Rusya da bu duruma karşı Donbass bölgesini ele geçirerek 'otonomi' ilan eden ayrılıkçıları desteklemiş ve Kırım'ı ilhak etmişti...
Bu durum Stalin'in toplu sürgününden sonra 'yumuşama' döneminde ülkelerine dönmeye başlayan Türk kökenli Kırımlılar'ın protestosuyla karşılanmış, ancak Rus kökenliler ağır bastığı referandumda Kırım halkı ilhakı onaylamıştı.
***
Bunları hatırlatmamızın nedeni, son dönemde NATO'nun Karadeniz bölgesinde denetimi eline geçirmek için bazı eski 'Doğu Bloku' üyesi ülkelerle birlikte yeni bir atağa girişmiş olmasıdır...
NATO'nun kuruluşunun 70. yıldönümü münasebetiyle 3-4 Nisan 2019 tarihlerinde Vaşington'da düzenlenen NATO Dışişleri Bakanları Toplantısına damgasını vuran da bu niyet olmuştur...
Toplantıya ilişkin açıklamalarda bulunan NATO Genel Sekreteri Jens Stoltenberg, 'Rusya anlaşmanın yükümlülüklerini yerine getirmesi için yaptığımız çağrıları dikkate almıyor. Zaman daralıyor, bu nedenle NATO'nun atacağı adımları ele alacağız' diye konuşmuş ve NATO müttefiklerinin Gürcistan ile Ukrayna'ya desteklerini artırmasını beklediğini sözlerine eklemiştir.
***
ABD Başkan Yardımcısı Pence'in, NATO antlaşmasına göre böyle bir hakkı olmadığı halde Türkiye'yi 'NATO ile S-400 anlaşması' arasında bir tercih yapmaya zorlamasının bu konjonktüre denk gelmesi hiç kuşkusuz bir tesadüf değildir...

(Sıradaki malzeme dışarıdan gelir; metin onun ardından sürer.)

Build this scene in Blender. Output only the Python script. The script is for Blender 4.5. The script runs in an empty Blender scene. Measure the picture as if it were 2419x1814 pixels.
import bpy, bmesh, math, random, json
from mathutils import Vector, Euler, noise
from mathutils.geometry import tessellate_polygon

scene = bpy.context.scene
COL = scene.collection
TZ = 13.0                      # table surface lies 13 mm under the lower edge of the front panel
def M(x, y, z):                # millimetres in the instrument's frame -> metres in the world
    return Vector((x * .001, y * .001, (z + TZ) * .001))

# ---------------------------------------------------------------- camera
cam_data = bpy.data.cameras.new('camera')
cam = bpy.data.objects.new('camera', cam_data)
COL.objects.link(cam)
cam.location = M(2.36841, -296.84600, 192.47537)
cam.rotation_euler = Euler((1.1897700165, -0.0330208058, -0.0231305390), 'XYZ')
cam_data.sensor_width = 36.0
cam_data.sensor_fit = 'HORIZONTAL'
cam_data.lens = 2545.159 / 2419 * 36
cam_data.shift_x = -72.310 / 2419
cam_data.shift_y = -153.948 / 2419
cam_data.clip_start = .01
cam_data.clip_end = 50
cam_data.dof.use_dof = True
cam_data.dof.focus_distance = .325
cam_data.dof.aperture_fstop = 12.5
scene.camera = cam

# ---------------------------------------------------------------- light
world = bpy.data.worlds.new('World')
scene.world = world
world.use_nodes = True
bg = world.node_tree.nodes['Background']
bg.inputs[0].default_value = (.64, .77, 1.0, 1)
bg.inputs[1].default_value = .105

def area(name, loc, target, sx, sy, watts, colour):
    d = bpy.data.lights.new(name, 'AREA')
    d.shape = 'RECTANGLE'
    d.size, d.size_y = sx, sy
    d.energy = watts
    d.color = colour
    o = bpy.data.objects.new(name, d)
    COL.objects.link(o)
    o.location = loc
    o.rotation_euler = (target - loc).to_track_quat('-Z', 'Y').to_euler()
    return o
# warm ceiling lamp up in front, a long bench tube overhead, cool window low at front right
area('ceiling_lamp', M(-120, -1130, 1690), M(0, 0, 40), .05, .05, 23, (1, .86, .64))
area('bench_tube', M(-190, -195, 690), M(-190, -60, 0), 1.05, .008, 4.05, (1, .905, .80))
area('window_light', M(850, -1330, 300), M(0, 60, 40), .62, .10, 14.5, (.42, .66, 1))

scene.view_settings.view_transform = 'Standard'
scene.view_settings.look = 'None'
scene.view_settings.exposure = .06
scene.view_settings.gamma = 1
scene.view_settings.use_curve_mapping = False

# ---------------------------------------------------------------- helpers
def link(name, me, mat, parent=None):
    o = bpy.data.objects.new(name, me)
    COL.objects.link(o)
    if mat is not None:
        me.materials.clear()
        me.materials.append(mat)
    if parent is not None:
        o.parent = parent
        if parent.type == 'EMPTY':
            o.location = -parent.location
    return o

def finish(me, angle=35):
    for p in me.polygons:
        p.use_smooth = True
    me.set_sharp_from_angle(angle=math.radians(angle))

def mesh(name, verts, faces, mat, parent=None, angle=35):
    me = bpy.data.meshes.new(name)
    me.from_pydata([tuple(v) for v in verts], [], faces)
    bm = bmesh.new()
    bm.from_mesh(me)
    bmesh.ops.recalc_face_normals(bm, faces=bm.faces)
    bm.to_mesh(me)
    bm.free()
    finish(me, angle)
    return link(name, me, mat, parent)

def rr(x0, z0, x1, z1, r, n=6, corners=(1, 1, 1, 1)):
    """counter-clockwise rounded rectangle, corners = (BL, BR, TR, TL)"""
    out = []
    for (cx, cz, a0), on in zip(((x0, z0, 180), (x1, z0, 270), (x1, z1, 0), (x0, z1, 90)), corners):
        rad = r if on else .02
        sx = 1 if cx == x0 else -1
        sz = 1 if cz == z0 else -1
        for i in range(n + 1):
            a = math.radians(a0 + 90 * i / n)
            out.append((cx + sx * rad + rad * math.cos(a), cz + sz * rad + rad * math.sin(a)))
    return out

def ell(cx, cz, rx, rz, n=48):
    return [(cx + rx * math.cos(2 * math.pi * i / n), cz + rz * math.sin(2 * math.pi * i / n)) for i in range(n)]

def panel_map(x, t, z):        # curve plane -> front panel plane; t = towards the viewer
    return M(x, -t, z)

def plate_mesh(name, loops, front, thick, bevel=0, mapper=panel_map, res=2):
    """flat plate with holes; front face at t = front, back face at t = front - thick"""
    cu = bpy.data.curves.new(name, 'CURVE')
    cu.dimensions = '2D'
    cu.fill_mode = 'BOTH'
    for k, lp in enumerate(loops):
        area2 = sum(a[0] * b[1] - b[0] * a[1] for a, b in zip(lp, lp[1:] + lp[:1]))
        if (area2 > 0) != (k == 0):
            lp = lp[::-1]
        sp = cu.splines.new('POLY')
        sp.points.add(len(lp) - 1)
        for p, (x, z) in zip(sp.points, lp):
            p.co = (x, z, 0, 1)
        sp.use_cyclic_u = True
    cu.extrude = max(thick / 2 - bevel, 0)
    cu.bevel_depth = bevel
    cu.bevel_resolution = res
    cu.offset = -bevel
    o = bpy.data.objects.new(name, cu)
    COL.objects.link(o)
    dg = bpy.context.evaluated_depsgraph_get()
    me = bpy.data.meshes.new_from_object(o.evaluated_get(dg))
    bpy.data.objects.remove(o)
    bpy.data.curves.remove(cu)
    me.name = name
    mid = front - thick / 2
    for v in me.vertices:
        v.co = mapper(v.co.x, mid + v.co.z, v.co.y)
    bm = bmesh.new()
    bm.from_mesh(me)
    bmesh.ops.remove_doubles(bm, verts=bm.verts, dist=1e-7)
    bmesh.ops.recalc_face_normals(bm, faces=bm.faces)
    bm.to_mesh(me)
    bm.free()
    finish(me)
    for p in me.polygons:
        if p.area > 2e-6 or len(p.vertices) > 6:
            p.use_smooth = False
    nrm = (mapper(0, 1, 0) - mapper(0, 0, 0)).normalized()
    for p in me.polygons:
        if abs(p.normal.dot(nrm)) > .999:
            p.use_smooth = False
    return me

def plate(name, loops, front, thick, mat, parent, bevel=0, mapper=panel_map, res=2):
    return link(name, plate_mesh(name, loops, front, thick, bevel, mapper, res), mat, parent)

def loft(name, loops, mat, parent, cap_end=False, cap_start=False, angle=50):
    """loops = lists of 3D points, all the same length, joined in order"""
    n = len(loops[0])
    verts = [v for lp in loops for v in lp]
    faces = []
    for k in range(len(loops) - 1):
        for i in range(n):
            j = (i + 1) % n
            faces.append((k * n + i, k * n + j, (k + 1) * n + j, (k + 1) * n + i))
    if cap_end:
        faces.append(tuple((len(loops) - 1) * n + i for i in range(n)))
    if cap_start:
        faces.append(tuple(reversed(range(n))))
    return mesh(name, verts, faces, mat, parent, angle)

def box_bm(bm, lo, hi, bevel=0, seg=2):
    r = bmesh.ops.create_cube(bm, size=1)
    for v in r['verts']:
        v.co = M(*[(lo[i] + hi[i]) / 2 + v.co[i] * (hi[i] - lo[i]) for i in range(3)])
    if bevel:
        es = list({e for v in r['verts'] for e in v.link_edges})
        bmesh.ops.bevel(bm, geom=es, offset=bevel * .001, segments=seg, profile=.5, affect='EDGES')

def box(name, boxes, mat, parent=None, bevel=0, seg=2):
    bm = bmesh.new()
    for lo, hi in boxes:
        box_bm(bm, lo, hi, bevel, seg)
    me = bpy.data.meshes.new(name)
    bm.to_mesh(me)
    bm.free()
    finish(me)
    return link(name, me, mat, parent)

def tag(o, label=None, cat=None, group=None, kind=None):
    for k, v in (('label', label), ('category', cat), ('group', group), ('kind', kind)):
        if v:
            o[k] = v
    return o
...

Ne var ki, bu gelişmelerin ardından Cumhurbaşkanı Erdoğan Rusya'ya bir ziyaret gerçekleştirerek Putin ile bir görüşme yapmış ve S-400 anlaşmasının 'bitmiş' bir mesele olduğunu açıklamıştır...
Hiç kuşkusuz, bu gelişme ABD ve NATO yetkililerinin yanı sıra Ukraynalı politikacıları da hayal kırıklığına uğratmıştır...
Bu hayal kırıklığının şu anda hiçbir politik programı olmayan Ukrayna'nın muhtemel 'komedyen' başkanı döneminde Türk-Ukrayna ilişkilerini nasıl etkileyeceğini ise zaman gösterecektir.